I've never seen the word Luthery. Are you sure it's not just a misspelling of Luthiery?

Hi Steven - Thanks for the reply. I've discovered since I posted that the two words I should've mentioned are actually "Lutherie," and "Luthiery." On Edward Victor Dick's (Victor Guitars) site, the word Lutherie is used to denote the practice of building guitars. Luthiery is mentioned as a sometimes-used alternate, but i can't find a real discussion of it.

I remember, years ago, on the OLF the discussion about the terms, but I can't remember what the consensus was. 

But I'll keep looking.

Thanks --

Hey Bill.  If you do find an answer - please be sure to let us know.  I love getting pedantic about semantics, almost as much as I love luthery (or whatever). 

cheers

mark

Hi Mark -- If I ever find a definite answer, I'll post it.

Thanks -

Bill

LUTHERIE  is the craft

LUTHIERY is the place where the craft is performed

The Roberto-Venn School of LUTHIERY is an exception  - it's a U.S. trademark - the  name of a federally accredited trade school.

Thank you Frank!
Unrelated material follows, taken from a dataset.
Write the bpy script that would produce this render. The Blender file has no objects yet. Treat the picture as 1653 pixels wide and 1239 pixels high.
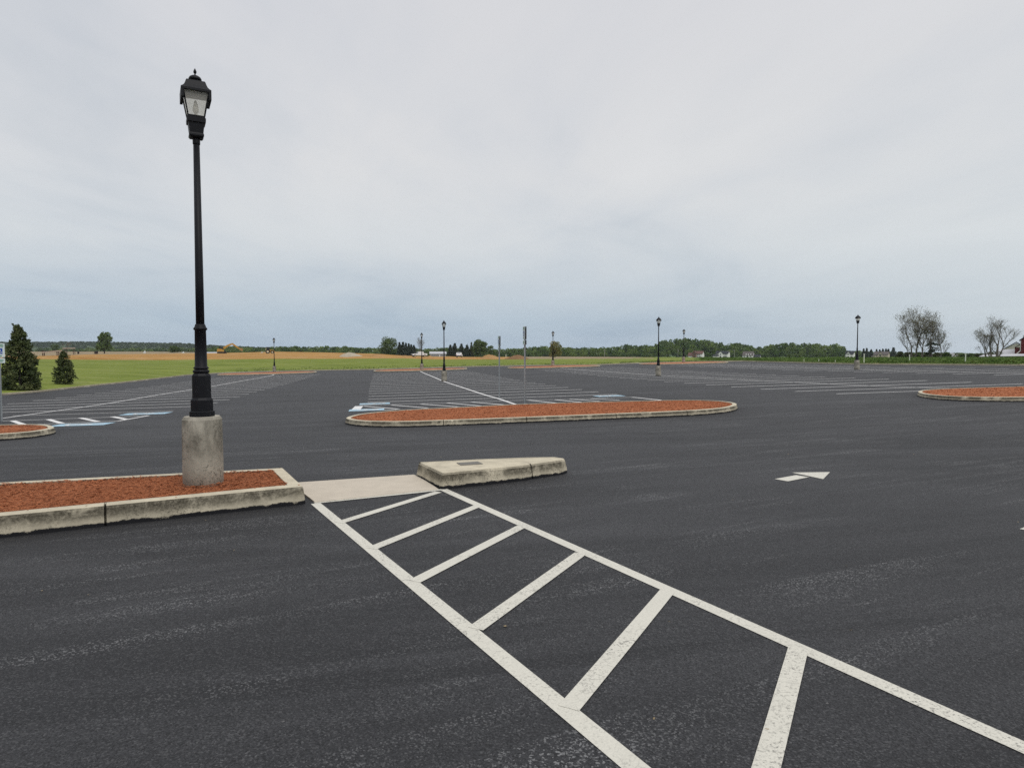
import bpy, math, random
import numpy as np
from mathutils import noise as mn, Vector
R_ = math.radians
random.seed(7); rng = np.random.default_rng(7)
sc = bpy.context.scene
COL = sc.collection

# ------------------------------------------------------------------ camera model (used to survey the place)
F, CX, CY, HY, CAM = 1080., 826.5, 619.5, 571., 1.66
PITCH = math.atan((CY-HY)/F); cp, sp = math.cos(PITCH), math.sin(PITCH)
def ray(px, py):
    a = (px-CX)/F; b = -(py-CY)/F; y = cp+sp*b
    return a/y, (-sp+cp*b)/y
def tab(t, ks, smooth=False):
    if t <= ks[0][0]: return ks[0][1]
    for (a, b), (c, d) in zip(ks, ks[1:]):
        if t <= c:
            u = (t-a)/(c-a)
            if smooth: u = u*u*(3-2*u)
            return b+(d-b)*u
    return ks[-1][1]
PROF = [(9,0),(18,-.2),(36,-.38),(52,-.41),(72,-.36),(92,-.27),(112,-.15)]
def ss(a, b, t):
    t = min(1, max(0, (t-a)/(b-a))); return t*t*(3-2*t)
def h(x, y):                                   # height of the paved lot
    return tab(y, PROF, True)+.0218*x*ss(8, 22, y)
def at(px, py, dz=0):                          # survey point on the lot
    a, s = ray(px, py); y = .5
    while y < 400 and CAM+s*y >= h(a*y, y)+dz: y += .25
    lo, hi = y-.25, y
    for _ in range(30):
        m = (lo+hi)/2
        if CAM+s*m < h(a*m, m)+dz: hi = m
        else: lo = m
    return (a*lo, lo)

# ------------------------------------------------------------------ helpers
def tag(o, label=None, cat=None, group=None, kind=None):
    if label: o['label'] = label
    if cat: o['category'] = cat
    if group: o['group'] = group
    if kind: o['kind'] = kind
    return o
def empty(name, loc=(0,0,0), rz=0):
    o = bpy.data.objects.new(name, None); COL.objects.link(o)
    o.location = loc; o.rotation_euler = (0,0,rz); o.empty_display_size = .2
    return o
def link(name, me, mat, parent=None, smooth=False):
    o = bpy.data.objects.new(name, me); COL.objects.link(o)
    if mat: me.materials.append(mat)
    if smooth: me.polygons.foreach_set('use_smooth', [True]*len(me.polygons))
    if parent: o.parent = parent
    return o
def mesh(name, V, Fc, mat, parent=None, smooth=False):
    me = bpy.data.meshes.new(name); me.from_pydata([tuple(v) for v in V], [], Fc); me.update()
    return link(name, me, mat, parent, smooth)
def qmesh(name, V, mat, parent=None):          # V: (N,4,3) array of loose quads
    n = len(V); me = bpy.data.meshes.new(name)
    me.vertices.add(n*4); me.vertices.foreach_set('co', np.ascontiguousarray(V, dtype=np.float32).reshape(-1))
    me.loops.add(n*4); me.loops.foreach_set('vertex_index', np.arange(n*4, dtype=np.int32))
    me.polygons.add(n); me.polygons.foreach_set('loop_start', np.arange(0, n*4, 4, dtype=np.int32))
    me.update(); me.validate()
    return link(name, me, mat, parent)
class MB:
    def __init__(s): s.V = []; s.F = []
    def add(s, V, Fc):
        b = len(s.V); s.V += [tuple(v) for v in V]; s.F += [tuple(b+i for i in f) for f in Fc]; return s
    def box(s, c, d, rz=0, ry=0):
        V = []
        for z in (-.5,.5):
            for x, y in ((-.5,-.5),(.5,-.5),(.5,.5),(-.5,.5)):
                p = [x*d[0], y*d[1], z*d[2]]
                if ry: p[0], p[2] = p[0]*math.cos(ry)+p[2]*math.sin(ry), -p[0]*math.sin(ry)+p[2]*math.cos(ry)
                if rz: p[0], p[1] = p[0]*math.cos(rz)-p[1]*math.sin(rz), p[0]*math.sin(rz)+p[1]*math.cos(rz)
                V.append((p[0]+c[0], p[1]+c[1], p[2]+c[2]))
        return s.add(V, [(3,2,1,0),(4,5,6,7),(0,1,5,4),(1,2,6,5),(2,3,7,6),(3,0,4,7)])
    def lathe(s, prof, n=24, c=(0,0), ph=0, cap=True):
        V = []; Fc = []
        for r, z in prof:
            for k in range(n):
                a = 2*math.pi*k/n+ph; V.append((c[0]+r*math.cos(a), c[1]+r*math.sin(a), z))
        for i in range(len(prof)-1):
            for k in range(n):
                k2 = (k+1) % n; Fc.append((i*n+k, i*n+k2, (i+1)*n+k2, (i+1)*n+k))
        if cap:
            Fc.append(tuple(range(n-1,-1,-1))); m = (len(prof)-1)*n; Fc.append(tuple(range(m, m+n)))
        return s.add(V, Fc)
    def square(s, prof, c=(0,0), cap=True):    # square lathe, half width
        q = math.sqrt(2)
        return s.lathe([(r*q, z) for r, z in prof], 4, c, math.pi/4, cap)
    def tube(s, pts, rad, n=6):
        P = [Vector(p) for p in pts]; V = []; Fc = []
        if not hasattr(rad, '__len__'): rad = [rad]*len(P)
        for i, p in enumerate(P):
            d = (P[min(i+1, len(P)-1)]-P[max(i-1, 0)]).normalized()
            u = d.cross(Vector((0,0,1)) if abs(d.z) < .9 else Vector((1,0,0))).normalized(); w = d.cross(u)
            for k in range(n):
                a = 2*math.pi*k/n; V.append(p+(u*math.cos(a)+w*math.sin(a))*rad[i])
        for i in range(len(P)-1):
            for k in range(n):
                k2 = (k+1) % n; Fc.append((i*n+k, i*n+k2, (i+1)*n+k2, (i+1)*n+k))
        Fc.append(tuple(range(n-1,-1,-1))); m = (len(P)-1)*n; Fc.append(tuple(range(m, m+n)))
        return s.add(V, Fc)
    def prism(s, poly, y0, y1):                # polygon in x,z extruded along y
        n = len(poly); V = [(x, y0, z) for x, z in poly]+[(x, y1, z) for x, z in poly]
        return s.add(V, [tuple(range(n)), tuple(range(2*n-1, n-1, -1))]+[(i, i+n, (i+1) % n+n, (i+1) % n) for i in range(n)])
    def build(s, name, mat, parent=None, smooth=False):
        return mesh(name, s.V, s.F, mat, parent, smooth)

# ------------------------------------------------------------------ materials
class NT:
    def __init__(s, name):
        s.m = bpy.data.materials.new(name); s.m.use_nodes = True; s.t = s.m.node_tree; s.N = s.t.nodes
        s.b = s.N['Principled BSDF']; s.out = s.N['Material Output']
    def n(s, ty, **kw):
        x = s.N.new(ty)
        for k, v in kw.items(): setattr(x, k, v)
        return x
    def l(s, a, b): s.t.links.new(a, b)
    def set(s, inp, v):
        if hasattr(v, 'is_linked') or hasattr(v, 'links'): s.l(v, inp)
        else: inp.default_value = v
    def co(s, scale=(1,1,1), rz=0, kind='Object'):
        c = s.n('ShaderNodeTexCoord'); m = s.n('ShaderNodeMapping'); m.vector_type = 'POINT'
        m.inputs['Scale'].default_value = scale; src = c.outputs[kind]
        if rz:
            r = s.n('ShaderNodeMapping'); r.inputs['Rotation'].default_value = (0,0,rz); s.l(src, r.inputs[0]); src = r.outputs[0]
        s.l(src, m.inputs[0]); return m.outputs[0]
    def noise(s, vec, sc_, det=3, rough=.55, dist=0):
        x = s.n('ShaderNodeTexNoise'); s.l(vec, x.inputs['Vector'])
        x.inputs['Scale'].default_value = sc_; x.inputs['Detail'].default_value = det
        x.inputs['Roughness'].default_value = rough; x.inputs['Distortion'].default_value = dist
        return x.outputs['Fac']
    def voro(s, vec, sc_, feat='F1', out='Distance'):
        x = s.n('ShaderNodeTexVoronoi', feature=feat); s.l(vec, x.inputs['Vector']); x.inputs['Scale'].default_value = sc_
        return x.outputs[out]
    def ramp(s, f, pts):
        x = s.n('ShaderNodeValToRGB'); s.l(f, x.inputs[0]); e = x.color_ramp.elements
        while len(e) < len(pts): e.new(.5)
        for q, (p, c) in zip(e, pts):
            q.position = p; q.color = c if hasattr(c, '__len__') and len(c) == 4 else ((*c, 1) if hasattr(c, '__len__') else (c, c, c, 1))
        return x.outputs[0]
    def mix(s, f, a, b, mode='MIX'):
        x = s.n('ShaderNodeMix', data_type='RGBA', blend_type=mode)
        s.set(x.inputs[0], f)
        for i, v in ((6, a), (7, b)):
            if hasattr(v, 'links'): s.l(v, x.inputs[i])
            else: x.inputs[i].default_value = (*v, 1) if len(v) == 3 else v
        return x.outputs[2]
    def math(s, op, a, b=None):
        x = s.n('ShaderNodeMath', operation=op); s.set(x.inputs[0], a)
        if b is not None: s.set(x.inputs[1], b)
        return x.outputs[0]
    def attr(s, name):
        x = s.n('ShaderNodeAttribute'); x.attribute_name = name; return x.outputs['Fac']
    def bump(s, hgt, st, dist):
        x = s.n('ShaderNodeBump'); x.inputs['Strength'].default_value = st; x.inputs['Distance'].default_value = dist
        s.l(hgt, x.inputs['Height']); s.l(x.outputs[0], s.b.inputs['Normal'])
    def color(s, c, rough=.8, spec=.3):
        if hasattr(c, 'links'): s.l(c, s.b.inputs['Base Color'])
        else: s.b.inputs['Base Color'].default_value = (*c, 1)
        s.set(s.b.inputs['Roughness'], rough); s.b.inputs['Specular IOR Level'].default_value = spec
        return s
def simple(name, c, rough=.7, spec=.3, var=.25, vs=3., metal=0):
    m = NT(name); v = m.co()
    f = m.noise(v, vs, 4)
    m.color(m.mix(f, tuple(x*(1-var) for x in c), tuple(min(1, x*(1+var)) for x in c)), rough, spec)
    m.b.inputs['Metallic'].default_value = metal
    return m.m

ROW = R_(11)            # direction of the parking rows
def asphalt_color(m):
    v = m.co()
    vs = m.co((1,1,1), R_(-20))
    big = m.noise(v, .13, 4, .55)
    vst = m.co((.16,.9,1), R_(-13)); streak = m.noise(vst, .8, 6, .66, 1.2)
    vs2 = m.co((.2,3.2,1), R_(-27)); st2 = m.noise(vs2, 1.1, 5, .65, .7)
    agg = m.voro(v, 118, 'F1', 'Color'); sepa = m.n('ShaderNodeSeparateColor'); m.l(agg, sepa.inputs[0])
    fine = m.noise(v, 115, 2, .7)
    base = m.mix(m.ramp(big, [(.36,0),(.64,1)]), (.013,.013,.0152), (.034,.034,.0375))
    base = m.mix(m.ramp(streak, [(.42,0),(.72,1)]), base, (.066,.066,.071))
    base = m.mix(m.math('MULTIPLY', m.ramp(fine, [(.42,0),(.62,1)]), .8), base, (.007,.007,.008))
    # bright worn aggregate in streaky patches
    speck = m.ramp(sepa.outputs[0], [(.72,0),(.95,1)]); dk = m.ramp(sepa.outputs[1], [(.55,0),(.9,.85)])
    worn = m.math('MULTIPLY', m.ramp(st2, [(.50,0),(.72,1)]), m.ramp(m.noise(v, .55, 3), [(.40,0),(.62,1)]))
    base = m.mix(dk, base, (.006,.006,.007))
    gr = m.math('MULTIPLY', speck, m.math('ADD', m.math('MULTIPLY', worn, .80), .10))
    base = m.mix(gr, base, (.36,.36,.36))
    chips = m.math('MULTIPLY', m.ramp(m.noise(m.co((1,2.6,1), R_(-20)), 16, 2, .5), [(.765,0),(.785,1)]), .4)
    base = m.mix(chips, base, (.26,.25,.24))
    hgt = m.math('ADD', m.voro(v, 85, 'SMOOTH_F1'), m.math('MULTIPLY', fine, .5))
    return base, hgt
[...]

I thought that was the case, even though I had the spelling wrong.

Glad to be on board again!

Bill

I have a 1960 printing of the Webster's New Twentieth Century Dictionary, Unabridged, Second Edition.  This tome is 2300 pages long, and is 6-1/2" thick.

It does not have any of these words in it.  No luthery, no lutherie, no luthiery. no luthier even.  There is lute, lutanist, lutenist, luter, and  lutestring.

Lots of Lutheran stuff.

How can this be if even stupid Wikipedia has luthier, a maker, and lutherie (sometimes luthiery) as the craft of making.

I think we can make it up here!

Ed

my understanding is to be a Luther in other country's you have to be working at the trade to be one and making a living at it!  That is not me! The place I build is called my shop.  B ut what do I KNOW I HAVE BEEN BUILDING SINCE I WAS 13 years old.

Ron

How did Luther Burbank fit into this?